↓↓↓

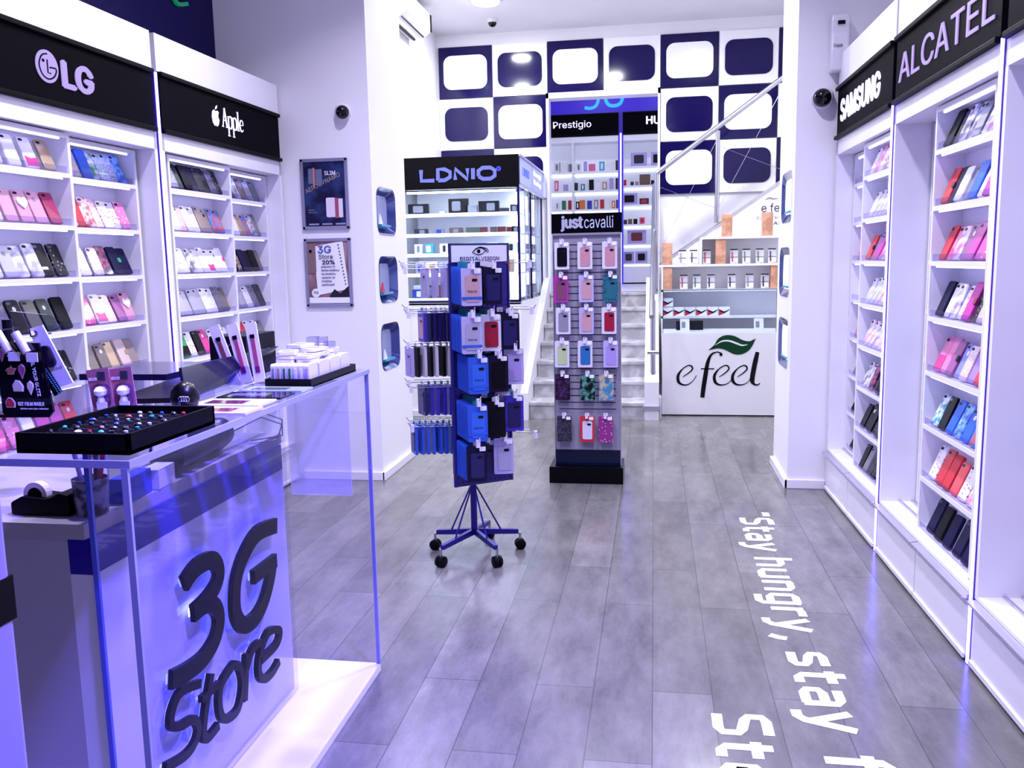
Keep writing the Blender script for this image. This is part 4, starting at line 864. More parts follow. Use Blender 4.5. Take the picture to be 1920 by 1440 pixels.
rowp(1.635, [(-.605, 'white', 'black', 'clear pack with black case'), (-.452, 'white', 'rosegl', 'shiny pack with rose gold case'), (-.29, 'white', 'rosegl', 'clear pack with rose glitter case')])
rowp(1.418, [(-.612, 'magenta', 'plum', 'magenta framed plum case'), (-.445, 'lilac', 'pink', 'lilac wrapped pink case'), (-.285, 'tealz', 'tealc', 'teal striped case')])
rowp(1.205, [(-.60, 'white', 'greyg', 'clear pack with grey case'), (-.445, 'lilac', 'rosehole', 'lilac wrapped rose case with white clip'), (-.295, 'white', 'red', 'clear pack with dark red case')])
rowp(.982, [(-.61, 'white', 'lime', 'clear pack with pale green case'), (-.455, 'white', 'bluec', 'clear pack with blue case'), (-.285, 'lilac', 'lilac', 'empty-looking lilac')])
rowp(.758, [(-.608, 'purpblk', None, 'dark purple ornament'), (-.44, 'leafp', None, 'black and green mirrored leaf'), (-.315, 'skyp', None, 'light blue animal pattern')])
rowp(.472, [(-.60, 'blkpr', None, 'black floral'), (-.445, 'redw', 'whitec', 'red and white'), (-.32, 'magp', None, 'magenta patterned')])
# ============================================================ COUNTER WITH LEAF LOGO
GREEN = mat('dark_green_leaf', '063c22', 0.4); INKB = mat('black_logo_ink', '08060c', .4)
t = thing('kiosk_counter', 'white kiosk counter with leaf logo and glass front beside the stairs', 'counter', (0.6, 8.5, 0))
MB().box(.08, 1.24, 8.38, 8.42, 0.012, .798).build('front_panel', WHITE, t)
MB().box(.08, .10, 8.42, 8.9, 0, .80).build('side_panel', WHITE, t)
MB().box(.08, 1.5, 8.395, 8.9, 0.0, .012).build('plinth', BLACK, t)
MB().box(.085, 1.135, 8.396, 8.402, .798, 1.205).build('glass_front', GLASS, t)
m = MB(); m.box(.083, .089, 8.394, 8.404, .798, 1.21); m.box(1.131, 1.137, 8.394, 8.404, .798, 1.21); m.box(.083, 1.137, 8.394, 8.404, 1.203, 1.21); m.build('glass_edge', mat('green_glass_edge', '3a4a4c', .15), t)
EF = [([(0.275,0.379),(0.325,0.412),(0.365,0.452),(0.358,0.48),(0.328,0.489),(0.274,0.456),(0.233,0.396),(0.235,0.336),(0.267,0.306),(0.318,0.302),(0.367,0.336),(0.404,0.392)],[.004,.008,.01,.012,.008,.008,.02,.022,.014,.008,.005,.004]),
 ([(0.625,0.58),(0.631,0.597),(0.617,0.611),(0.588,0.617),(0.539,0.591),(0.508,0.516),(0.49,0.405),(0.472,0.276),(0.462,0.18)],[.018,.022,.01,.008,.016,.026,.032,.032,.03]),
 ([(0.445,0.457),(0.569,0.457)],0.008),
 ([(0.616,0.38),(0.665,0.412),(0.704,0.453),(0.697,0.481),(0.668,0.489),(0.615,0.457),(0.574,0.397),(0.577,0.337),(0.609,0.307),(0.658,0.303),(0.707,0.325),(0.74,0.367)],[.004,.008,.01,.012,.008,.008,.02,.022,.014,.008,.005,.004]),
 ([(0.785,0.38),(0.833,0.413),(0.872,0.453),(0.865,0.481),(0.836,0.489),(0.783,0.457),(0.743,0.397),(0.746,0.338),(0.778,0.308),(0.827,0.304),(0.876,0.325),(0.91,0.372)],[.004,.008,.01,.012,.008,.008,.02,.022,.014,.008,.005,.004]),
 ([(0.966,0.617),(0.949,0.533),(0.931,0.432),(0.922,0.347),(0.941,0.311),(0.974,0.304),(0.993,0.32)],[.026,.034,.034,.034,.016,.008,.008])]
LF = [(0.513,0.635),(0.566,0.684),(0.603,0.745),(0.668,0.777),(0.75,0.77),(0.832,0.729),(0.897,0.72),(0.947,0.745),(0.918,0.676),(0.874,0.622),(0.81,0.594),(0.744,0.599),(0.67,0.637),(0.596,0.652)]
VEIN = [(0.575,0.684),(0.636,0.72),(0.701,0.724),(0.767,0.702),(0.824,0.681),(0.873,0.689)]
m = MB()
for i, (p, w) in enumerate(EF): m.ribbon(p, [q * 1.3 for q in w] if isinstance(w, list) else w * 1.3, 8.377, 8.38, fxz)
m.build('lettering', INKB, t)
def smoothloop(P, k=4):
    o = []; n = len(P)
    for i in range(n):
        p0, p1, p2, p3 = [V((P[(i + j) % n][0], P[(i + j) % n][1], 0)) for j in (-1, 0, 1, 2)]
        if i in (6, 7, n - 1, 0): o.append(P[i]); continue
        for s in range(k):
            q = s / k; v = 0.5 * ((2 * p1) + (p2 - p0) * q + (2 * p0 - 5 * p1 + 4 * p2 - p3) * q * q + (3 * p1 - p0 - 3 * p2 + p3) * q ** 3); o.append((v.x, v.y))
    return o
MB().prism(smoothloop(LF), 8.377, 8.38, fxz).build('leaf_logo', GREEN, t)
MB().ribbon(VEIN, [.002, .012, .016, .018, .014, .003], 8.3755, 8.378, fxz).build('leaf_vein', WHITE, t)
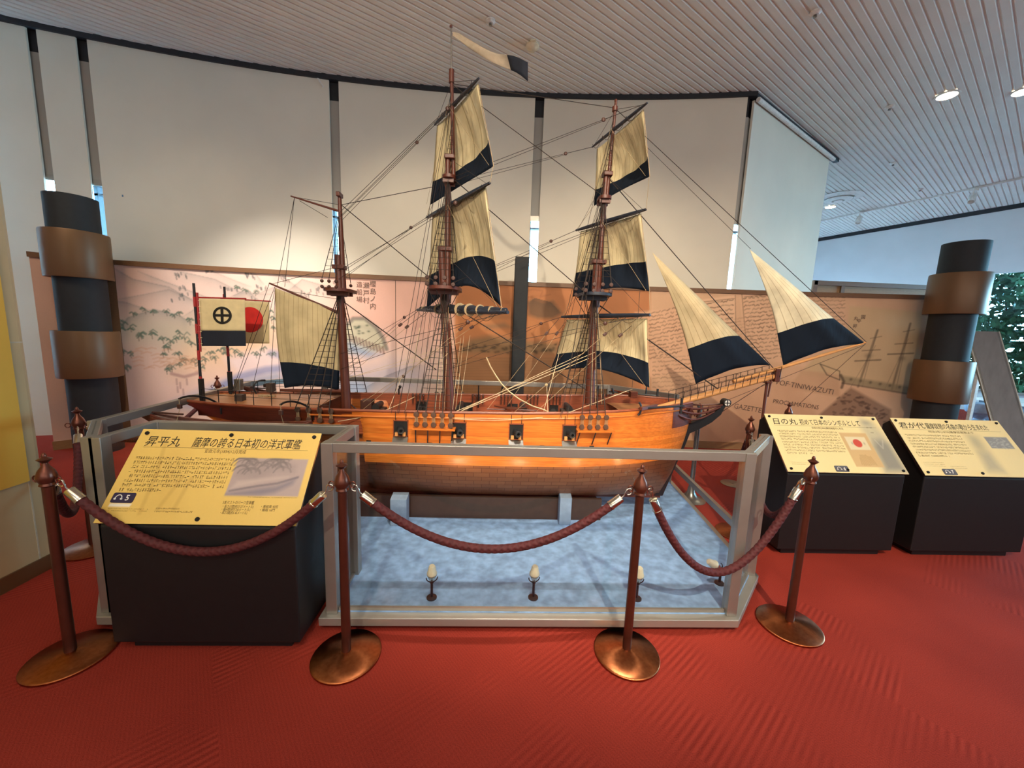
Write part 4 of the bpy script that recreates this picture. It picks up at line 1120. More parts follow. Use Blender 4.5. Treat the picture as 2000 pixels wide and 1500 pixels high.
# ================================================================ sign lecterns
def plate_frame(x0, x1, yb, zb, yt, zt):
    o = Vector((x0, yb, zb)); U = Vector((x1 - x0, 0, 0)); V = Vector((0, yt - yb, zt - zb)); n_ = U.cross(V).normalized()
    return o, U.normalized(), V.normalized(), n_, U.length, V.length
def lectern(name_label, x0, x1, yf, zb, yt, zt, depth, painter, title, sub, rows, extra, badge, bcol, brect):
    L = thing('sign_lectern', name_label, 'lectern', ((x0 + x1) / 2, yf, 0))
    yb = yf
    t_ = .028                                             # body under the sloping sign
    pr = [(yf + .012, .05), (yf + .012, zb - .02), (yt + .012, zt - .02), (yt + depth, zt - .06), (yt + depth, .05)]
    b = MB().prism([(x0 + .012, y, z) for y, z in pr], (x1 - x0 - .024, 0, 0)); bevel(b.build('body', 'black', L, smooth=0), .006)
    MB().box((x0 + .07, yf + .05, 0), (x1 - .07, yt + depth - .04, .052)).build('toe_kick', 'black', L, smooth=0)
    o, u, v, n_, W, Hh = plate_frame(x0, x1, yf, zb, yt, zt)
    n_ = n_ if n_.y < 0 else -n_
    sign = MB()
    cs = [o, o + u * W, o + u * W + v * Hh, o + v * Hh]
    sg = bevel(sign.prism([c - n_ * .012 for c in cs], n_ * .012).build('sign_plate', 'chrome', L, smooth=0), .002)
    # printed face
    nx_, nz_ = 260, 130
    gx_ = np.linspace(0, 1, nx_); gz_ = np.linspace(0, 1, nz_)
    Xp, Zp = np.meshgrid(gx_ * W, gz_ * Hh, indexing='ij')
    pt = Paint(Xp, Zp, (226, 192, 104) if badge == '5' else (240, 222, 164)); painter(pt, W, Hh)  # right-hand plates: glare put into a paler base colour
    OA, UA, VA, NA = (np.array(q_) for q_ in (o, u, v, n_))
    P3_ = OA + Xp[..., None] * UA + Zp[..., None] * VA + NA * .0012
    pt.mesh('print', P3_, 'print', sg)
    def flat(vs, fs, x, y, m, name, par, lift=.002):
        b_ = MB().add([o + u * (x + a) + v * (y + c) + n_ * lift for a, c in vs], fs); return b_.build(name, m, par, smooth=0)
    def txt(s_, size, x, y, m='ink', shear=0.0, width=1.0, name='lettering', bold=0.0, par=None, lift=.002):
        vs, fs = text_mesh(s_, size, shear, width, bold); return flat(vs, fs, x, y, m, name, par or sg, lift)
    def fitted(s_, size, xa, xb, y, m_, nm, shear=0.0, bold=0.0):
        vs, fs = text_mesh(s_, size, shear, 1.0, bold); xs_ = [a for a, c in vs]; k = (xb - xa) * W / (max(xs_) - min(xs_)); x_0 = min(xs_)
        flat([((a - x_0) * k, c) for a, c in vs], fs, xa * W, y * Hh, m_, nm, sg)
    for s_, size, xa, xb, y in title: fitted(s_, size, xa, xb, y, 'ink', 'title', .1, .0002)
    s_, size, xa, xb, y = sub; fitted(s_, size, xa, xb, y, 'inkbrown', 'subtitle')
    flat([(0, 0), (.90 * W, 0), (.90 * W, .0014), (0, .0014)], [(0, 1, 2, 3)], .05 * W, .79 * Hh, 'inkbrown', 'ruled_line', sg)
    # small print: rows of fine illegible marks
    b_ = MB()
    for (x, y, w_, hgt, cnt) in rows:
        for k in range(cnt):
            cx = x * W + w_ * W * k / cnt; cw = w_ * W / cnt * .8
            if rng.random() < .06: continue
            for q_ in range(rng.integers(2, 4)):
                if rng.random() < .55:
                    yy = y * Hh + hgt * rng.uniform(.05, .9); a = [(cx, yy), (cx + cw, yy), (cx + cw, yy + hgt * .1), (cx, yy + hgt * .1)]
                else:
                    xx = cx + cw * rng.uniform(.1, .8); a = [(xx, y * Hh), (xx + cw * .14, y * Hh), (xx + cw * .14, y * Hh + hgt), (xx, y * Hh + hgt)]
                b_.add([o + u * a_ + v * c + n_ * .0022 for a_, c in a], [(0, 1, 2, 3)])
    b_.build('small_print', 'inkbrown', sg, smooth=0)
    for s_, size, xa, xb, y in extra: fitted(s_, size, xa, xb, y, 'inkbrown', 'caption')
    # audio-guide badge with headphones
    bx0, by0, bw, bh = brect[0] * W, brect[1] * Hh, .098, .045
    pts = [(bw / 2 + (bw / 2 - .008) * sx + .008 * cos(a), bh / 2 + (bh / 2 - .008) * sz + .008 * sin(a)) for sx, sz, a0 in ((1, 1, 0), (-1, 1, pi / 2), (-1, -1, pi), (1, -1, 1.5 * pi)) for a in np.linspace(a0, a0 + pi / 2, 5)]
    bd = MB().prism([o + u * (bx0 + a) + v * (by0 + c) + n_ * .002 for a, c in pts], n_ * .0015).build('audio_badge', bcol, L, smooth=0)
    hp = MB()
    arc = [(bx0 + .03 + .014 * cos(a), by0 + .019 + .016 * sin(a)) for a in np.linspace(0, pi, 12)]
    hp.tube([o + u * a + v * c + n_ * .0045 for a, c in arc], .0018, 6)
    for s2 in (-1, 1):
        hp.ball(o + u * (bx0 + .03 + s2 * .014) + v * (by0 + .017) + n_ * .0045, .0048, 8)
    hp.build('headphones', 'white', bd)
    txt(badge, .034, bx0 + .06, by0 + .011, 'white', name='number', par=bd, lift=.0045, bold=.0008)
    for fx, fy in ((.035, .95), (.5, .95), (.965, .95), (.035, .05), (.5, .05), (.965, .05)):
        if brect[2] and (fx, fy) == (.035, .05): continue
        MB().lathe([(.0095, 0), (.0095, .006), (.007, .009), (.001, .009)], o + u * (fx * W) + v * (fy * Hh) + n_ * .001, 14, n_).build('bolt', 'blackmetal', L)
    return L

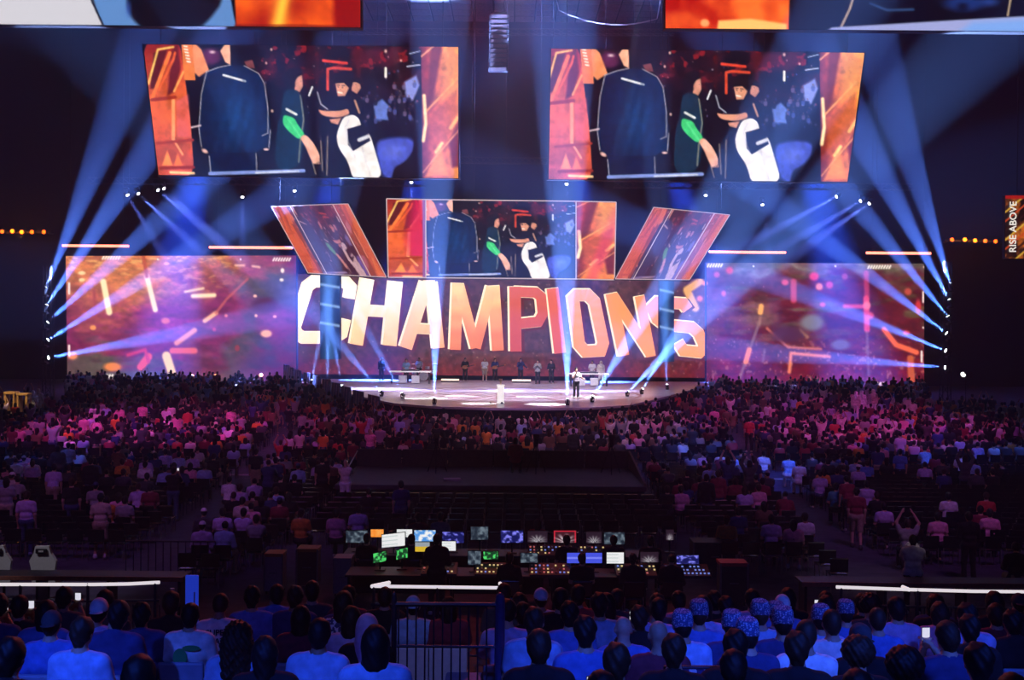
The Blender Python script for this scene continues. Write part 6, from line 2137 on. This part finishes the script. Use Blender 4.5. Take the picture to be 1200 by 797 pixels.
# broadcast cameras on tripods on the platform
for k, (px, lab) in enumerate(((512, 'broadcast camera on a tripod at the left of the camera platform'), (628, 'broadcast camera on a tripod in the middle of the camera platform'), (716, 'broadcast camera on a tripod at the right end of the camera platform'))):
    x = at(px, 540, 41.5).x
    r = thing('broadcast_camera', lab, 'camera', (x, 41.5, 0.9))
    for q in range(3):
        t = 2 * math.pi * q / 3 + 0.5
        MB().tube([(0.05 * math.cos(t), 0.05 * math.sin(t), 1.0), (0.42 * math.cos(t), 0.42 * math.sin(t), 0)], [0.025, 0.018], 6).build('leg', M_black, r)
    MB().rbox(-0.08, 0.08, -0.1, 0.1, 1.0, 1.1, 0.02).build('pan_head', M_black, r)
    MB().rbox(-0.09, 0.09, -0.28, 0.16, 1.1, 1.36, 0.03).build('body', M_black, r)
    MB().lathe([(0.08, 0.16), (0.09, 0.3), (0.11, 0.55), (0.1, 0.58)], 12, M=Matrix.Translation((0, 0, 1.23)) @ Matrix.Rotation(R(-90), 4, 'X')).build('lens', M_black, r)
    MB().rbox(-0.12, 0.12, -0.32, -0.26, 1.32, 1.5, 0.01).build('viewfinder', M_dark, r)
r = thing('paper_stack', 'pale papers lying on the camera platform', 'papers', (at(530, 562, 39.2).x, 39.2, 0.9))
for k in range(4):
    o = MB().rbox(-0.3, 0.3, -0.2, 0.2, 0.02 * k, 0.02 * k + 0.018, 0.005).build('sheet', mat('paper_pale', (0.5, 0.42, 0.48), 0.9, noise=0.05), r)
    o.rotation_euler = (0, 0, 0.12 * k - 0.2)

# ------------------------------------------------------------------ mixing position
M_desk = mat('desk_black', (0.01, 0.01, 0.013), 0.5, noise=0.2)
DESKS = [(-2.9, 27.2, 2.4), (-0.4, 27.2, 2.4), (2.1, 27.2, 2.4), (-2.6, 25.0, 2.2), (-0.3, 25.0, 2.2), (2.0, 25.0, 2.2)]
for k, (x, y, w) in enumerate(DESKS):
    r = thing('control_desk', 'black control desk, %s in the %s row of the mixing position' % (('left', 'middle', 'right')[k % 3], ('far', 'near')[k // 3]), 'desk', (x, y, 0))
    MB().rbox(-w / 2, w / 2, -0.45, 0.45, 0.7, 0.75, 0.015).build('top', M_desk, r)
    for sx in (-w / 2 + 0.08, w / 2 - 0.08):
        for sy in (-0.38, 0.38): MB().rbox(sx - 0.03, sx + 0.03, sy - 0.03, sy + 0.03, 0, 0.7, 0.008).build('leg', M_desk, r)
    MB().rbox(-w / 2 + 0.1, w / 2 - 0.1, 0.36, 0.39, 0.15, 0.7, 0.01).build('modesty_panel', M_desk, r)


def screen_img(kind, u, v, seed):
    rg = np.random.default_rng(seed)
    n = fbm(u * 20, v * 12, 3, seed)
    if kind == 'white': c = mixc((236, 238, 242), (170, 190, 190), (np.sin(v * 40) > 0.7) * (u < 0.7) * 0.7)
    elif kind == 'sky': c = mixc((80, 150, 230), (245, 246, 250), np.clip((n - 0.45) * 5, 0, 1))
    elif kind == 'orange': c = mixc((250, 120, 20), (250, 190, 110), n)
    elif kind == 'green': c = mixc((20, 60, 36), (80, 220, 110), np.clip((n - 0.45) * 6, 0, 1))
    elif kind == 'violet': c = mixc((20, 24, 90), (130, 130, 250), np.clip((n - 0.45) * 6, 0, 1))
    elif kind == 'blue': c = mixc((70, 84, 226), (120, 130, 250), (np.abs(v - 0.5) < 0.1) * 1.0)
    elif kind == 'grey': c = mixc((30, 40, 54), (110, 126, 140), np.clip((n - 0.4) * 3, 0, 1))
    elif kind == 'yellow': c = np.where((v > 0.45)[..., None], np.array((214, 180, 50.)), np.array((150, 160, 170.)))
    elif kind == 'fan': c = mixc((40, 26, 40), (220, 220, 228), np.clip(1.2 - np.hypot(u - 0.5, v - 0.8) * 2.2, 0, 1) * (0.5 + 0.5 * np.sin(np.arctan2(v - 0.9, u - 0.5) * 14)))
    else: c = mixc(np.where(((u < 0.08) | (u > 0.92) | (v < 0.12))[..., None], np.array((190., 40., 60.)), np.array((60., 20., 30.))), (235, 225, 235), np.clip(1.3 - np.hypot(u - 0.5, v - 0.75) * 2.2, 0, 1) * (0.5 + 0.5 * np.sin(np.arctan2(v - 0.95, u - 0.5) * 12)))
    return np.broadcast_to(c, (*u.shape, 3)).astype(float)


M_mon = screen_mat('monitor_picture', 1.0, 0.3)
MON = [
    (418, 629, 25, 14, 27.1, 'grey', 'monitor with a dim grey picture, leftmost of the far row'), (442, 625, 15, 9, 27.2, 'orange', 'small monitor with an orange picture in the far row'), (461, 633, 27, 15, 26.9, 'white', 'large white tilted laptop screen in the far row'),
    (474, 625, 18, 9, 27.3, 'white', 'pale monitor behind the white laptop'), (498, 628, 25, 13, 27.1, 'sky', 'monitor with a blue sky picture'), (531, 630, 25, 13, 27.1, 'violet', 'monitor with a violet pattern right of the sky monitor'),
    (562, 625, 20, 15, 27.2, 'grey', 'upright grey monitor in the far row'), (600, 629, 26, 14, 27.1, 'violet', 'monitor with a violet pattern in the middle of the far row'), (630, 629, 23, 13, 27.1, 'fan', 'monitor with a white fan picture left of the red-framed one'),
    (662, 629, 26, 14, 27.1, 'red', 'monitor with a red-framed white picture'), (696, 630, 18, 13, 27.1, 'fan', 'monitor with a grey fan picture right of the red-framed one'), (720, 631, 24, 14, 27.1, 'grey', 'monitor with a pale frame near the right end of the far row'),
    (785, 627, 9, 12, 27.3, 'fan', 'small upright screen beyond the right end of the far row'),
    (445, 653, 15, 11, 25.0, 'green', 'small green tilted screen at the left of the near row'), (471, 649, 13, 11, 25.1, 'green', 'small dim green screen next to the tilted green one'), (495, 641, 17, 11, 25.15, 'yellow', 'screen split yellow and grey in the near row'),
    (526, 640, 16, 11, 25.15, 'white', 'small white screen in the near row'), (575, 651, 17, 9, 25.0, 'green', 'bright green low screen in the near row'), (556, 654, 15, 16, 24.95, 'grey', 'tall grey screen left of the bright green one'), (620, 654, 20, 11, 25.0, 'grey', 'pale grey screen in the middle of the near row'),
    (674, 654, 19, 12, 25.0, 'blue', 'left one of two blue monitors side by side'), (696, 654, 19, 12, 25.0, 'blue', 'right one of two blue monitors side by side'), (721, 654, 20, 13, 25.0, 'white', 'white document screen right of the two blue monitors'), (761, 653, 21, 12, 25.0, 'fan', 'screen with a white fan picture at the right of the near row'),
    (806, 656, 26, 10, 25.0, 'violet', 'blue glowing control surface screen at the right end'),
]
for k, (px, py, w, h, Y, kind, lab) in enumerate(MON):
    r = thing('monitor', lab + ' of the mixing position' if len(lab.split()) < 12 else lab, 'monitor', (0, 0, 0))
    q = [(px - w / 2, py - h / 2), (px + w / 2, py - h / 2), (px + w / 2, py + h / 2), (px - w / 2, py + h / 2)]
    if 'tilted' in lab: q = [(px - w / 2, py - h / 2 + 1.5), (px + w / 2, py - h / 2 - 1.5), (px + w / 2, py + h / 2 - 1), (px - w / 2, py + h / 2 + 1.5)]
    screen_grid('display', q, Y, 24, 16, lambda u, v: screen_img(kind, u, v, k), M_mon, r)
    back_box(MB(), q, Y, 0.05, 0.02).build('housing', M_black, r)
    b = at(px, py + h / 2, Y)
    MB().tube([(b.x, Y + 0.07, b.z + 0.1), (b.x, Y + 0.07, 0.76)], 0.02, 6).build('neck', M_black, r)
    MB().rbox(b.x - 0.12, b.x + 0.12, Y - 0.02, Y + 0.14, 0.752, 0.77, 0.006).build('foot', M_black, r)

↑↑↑

What the task requires:
From the records above, copy out the line with "The Blender Python", the line with "o.rotation_euler = (0, 0, 0.12 * k - 0.2)", and every line between them, word for word.

The response:
The Blender Python script for this scene continues. Write part 6, from line 2137 on. This part finishes the script. Use Blender 4.5. Take the picture to be 1200 by 797 pixels.
# broadcast cameras on tripods on the platform
for k, (px, lab) in enumerate(((512, 'broadcast camera on a tripod at the left of the camera platform'), (628, 'broadcast camera on a tripod in the middle of the camera platform'), (716, 'broadcast camera on a tripod at the right end of the camera platform'))):
    x = at(px, 540, 41.5).x
    r = thing('broadcast_camera', lab, 'camera', (x, 41.5, 0.9))
    for q in range(3):
        t = 2 * math.pi * q / 3 + 0.5
        MB().tube([(0.05 * math.cos(t), 0.05 * math.sin(t), 1.0), (0.42 * math.cos(t), 0.42 * math.sin(t), 0)], [0.025, 0.018], 6).build('leg', M_black, r)
    MB().rbox(-0.08, 0.08, -0.1, 0.1, 1.0, 1.1, 0.02).build('pan_head', M_black, r)
    MB().rbox(-0.09, 0.09, -0.28, 0.16, 1.1, 1.36, 0.03).build('body', M_black, r)
    MB().lathe([(0.08, 0.16), (0.09, 0.3), (0.11, 0.55), (0.1, 0.58)], 12, M=Matrix.Translation((0, 0, 1.23)) @ Matrix.Rotation(R(-90), 4, 'X')).build('lens', M_black, r)
    MB().rbox(-0.12, 0.12, -0.32, -0.26, 1.32, 1.5, 0.01).build('viewfinder', M_dark, r)
r = thing('paper_stack', 'pale papers lying on the camera platform', 'papers', (at(530, 562, 39.2).x, 39.2, 0.9))
for k in range(4):
    o = MB().rbox(-0.3, 0.3, -0.2, 0.2, 0.02 * k, 0.02 * k + 0.018, 0.005).build('sheet', mat('paper_pale', (0.5, 0.42, 0.48), 0.9, noise=0.05), r)
    o.rotation_euler = (0, 0, 0.12 * k - 0.2)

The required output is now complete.